> _Stated task_: Write out, exactly and only, the lines that run from the top of the records to the line with "return (r*t, d[1]*t, z)". Include both ends; exclude pictures.

Scene script records
>> START

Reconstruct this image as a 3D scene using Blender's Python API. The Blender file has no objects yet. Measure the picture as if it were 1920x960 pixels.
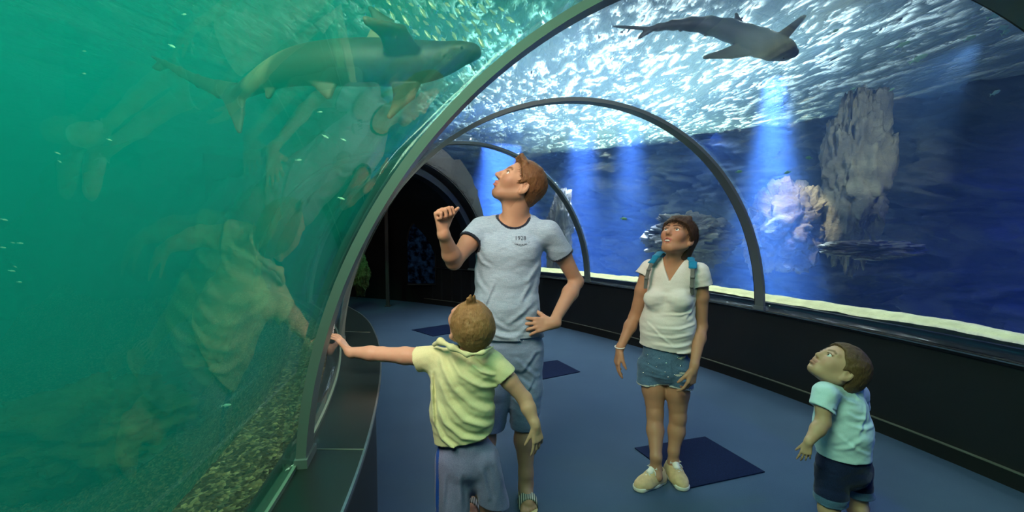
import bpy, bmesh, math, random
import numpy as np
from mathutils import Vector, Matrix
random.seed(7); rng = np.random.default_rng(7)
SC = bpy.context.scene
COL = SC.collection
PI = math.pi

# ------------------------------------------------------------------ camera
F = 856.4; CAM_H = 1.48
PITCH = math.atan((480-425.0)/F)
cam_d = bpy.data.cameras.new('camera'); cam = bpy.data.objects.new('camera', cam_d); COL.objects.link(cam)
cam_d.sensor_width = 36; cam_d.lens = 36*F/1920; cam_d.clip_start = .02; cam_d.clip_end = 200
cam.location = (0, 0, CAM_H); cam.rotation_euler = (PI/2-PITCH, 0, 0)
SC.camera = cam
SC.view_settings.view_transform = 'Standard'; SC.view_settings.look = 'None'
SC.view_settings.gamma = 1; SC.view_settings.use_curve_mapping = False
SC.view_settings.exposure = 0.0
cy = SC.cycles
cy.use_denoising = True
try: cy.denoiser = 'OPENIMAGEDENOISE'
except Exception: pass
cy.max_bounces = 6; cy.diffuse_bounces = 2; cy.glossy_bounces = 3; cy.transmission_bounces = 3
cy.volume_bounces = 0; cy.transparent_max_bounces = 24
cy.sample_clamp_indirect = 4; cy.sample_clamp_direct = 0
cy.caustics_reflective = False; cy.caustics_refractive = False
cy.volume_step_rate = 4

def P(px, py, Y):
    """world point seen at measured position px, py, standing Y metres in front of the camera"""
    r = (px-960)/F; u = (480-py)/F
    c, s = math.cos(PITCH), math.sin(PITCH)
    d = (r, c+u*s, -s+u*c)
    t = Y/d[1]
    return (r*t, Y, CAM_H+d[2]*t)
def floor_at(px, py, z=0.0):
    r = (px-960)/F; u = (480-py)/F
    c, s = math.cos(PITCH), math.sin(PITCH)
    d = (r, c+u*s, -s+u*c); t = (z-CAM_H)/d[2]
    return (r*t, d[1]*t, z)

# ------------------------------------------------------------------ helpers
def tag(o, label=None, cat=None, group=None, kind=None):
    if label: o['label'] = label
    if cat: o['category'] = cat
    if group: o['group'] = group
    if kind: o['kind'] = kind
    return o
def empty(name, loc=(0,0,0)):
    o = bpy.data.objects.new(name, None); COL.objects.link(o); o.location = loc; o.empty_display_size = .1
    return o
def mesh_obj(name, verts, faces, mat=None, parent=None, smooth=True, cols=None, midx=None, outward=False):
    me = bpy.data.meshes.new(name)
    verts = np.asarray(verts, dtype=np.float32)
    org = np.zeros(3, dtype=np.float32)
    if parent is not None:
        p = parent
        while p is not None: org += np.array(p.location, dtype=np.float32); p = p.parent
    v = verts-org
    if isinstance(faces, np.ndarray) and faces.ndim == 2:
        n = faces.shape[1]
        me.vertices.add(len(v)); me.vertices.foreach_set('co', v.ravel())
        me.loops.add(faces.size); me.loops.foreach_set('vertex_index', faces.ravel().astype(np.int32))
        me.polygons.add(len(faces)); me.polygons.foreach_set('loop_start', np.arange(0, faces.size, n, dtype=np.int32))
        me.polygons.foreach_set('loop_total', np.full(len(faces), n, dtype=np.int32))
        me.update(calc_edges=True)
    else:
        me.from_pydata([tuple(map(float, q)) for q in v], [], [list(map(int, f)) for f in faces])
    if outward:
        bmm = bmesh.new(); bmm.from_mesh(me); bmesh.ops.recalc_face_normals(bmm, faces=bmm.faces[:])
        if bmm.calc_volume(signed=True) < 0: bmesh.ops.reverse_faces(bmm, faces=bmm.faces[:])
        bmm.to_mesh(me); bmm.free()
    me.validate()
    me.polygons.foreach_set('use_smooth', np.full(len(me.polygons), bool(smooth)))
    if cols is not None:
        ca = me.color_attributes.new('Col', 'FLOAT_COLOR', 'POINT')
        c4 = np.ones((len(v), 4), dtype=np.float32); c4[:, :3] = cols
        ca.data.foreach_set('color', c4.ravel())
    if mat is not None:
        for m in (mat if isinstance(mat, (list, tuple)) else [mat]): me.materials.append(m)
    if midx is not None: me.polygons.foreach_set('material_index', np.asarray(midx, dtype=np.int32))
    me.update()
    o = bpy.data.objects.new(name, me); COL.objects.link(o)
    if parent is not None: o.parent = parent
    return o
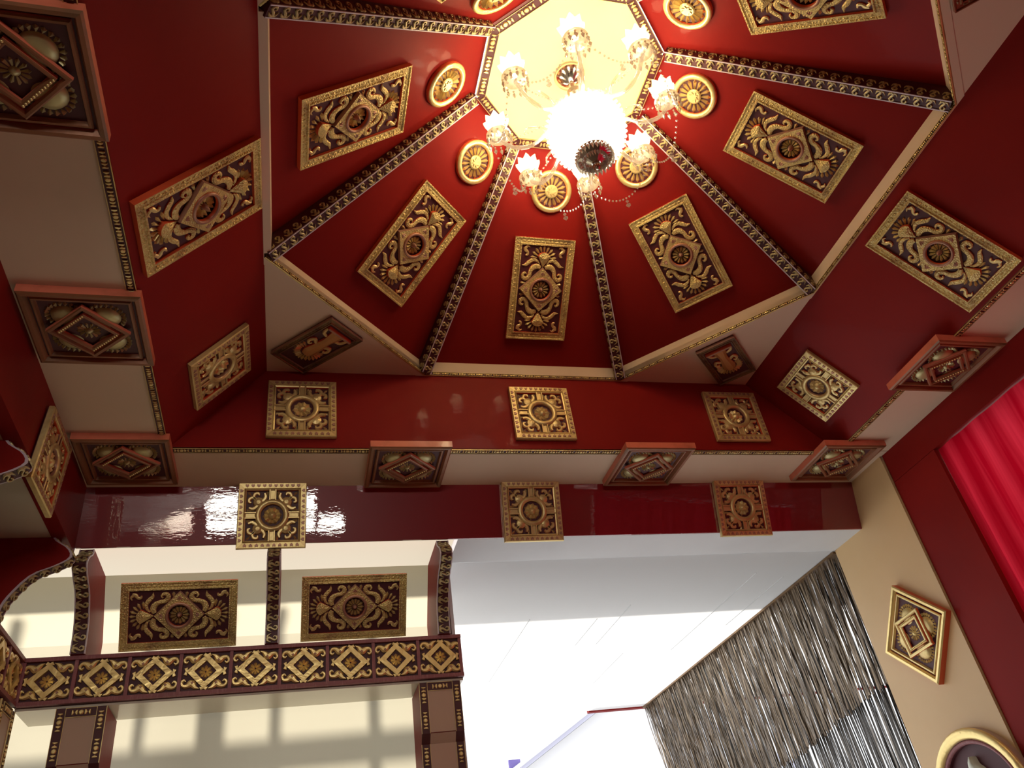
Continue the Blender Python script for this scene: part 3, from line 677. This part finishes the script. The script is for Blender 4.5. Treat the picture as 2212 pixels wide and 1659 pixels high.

>> END

> _Complete output_:
Reconstruct this image as a 3D scene using Blender's Python API. The Blender file has no objects yet. Measure the picture as if it were 1920x960 pixels.
import bpy, bmesh, math, random
import numpy as np
from mathutils import Vector, Matrix
random.seed(7); rng = np.random.default_rng(7)
SC = bpy.context.scene
COL = SC.collection
PI = math.pi

# ------------------------------------------------------------------ camera
F = 856.4; CAM_H = 1.48
PITCH = math.atan((480-425.0)/F)
cam_d = bpy.data.cameras.new('camera'); cam = bpy.data.objects.new('camera', cam_d); COL.objects.link(cam)
cam_d.sensor_width = 36; cam_d.lens = 36*F/1920; cam_d.clip_start = .02; cam_d.clip_end = 200
cam.location = (0, 0, CAM_H); cam.rotation_euler = (PI/2-PITCH, 0, 0)
SC.camera = cam
SC.view_settings.view_transform = 'Standard'; SC.view_settings.look = 'None'
SC.view_settings.gamma = 1; SC.view_settings.use_curve_mapping = False
SC.view_settings.exposure = 0.0
cy = SC.cycles
cy.use_denoising = True
try: cy.denoiser = 'OPENIMAGEDENOISE'
except Exception: pass
cy.max_bounces = 6; cy.diffuse_bounces = 2; cy.glossy_bounces = 3; cy.transmission_bounces = 3
cy.volume_bounces = 0; cy.transparent_max_bounces = 24
cy.sample_clamp_indirect = 4; cy.sample_clamp_direct = 0
cy.caustics_reflective = False; cy.caustics_refractive = False
cy.volume_step_rate = 4

def P(px, py, Y):
    """world point seen at measured position px, py, standing Y metres in front of the camera"""
    r = (px-960)/F; u = (480-py)/F
    c, s = math.cos(PITCH), math.sin(PITCH)
    d = (r, c+u*s, -s+u*c)
    t = Y/d[1]
    return (r*t, Y, CAM_H+d[2]*t)
def floor_at(px, py, z=0.0):
    r = (px-960)/F; u = (480-py)/F
    c, s = math.cos(PITCH), math.sin(PITCH)
    d = (r, c+u*s, -s+u*c); t = (z-CAM_H)/d[2]
    return (r*t, d[1]*t, z)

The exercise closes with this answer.